In soccorso di Giovacchino Forzano arriva Carlo Ponti che fa nascere lì la sua casa di produzione Cosmopolitan. La regina Sophia Loren fa il suo arrivo a Tirrenia per girare l’episodio de «La riffa» contenuto in «Boccaccio 70» e «Madame Sans Gene». Tutto documentato tra le sale del Palazzo Blu; foto, cimeli, locandine e costumi.

Anni e anni di cinema «riletti» con scatti celebri e testimonianze video come quella del regista Luis Trenker che trasformò un lembo di terra toscana nella costa statunitense per il film «L’imperatore della California». A tornare in auge come negli anni Trenta, non servì neppure il kolossal tratto da Sartre e diretto da Vittorio De Sica «I sequestrati di Altona». Un cast di divi (ancora la Loren con Maximilian Schell e Robert Wagner) e le scenografie con disegni di Renato Guttuso esposti a Palazzo Blu per la prima volta.

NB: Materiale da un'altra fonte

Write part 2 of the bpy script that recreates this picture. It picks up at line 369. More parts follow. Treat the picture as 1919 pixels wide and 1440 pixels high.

Dagli anni Sessanta in poi il declino è inevitabile. Arrivano nuovi generi, nuove star che non avevano di certo l’allure di quelle di un tempo. A Tirrenia si gira sempre meno. Le luci dei riflettori si spengono tristemente per sempre. Soltanto i fratelli Taviani decidono di ambientarvi «Good morning Babilonia» nel 1987. Adesso gli antichi studi Pisorno sono un rudere fatiscente dal glorioso passato. Chi vuole conoscere meglio quel passato che ha lasciato comunque una traccia indelebile nella storia del cinema italiano, si affretti a vedere «Tirrenia, la città del cinema», fino a domenica 3 luglio a ingresso libero.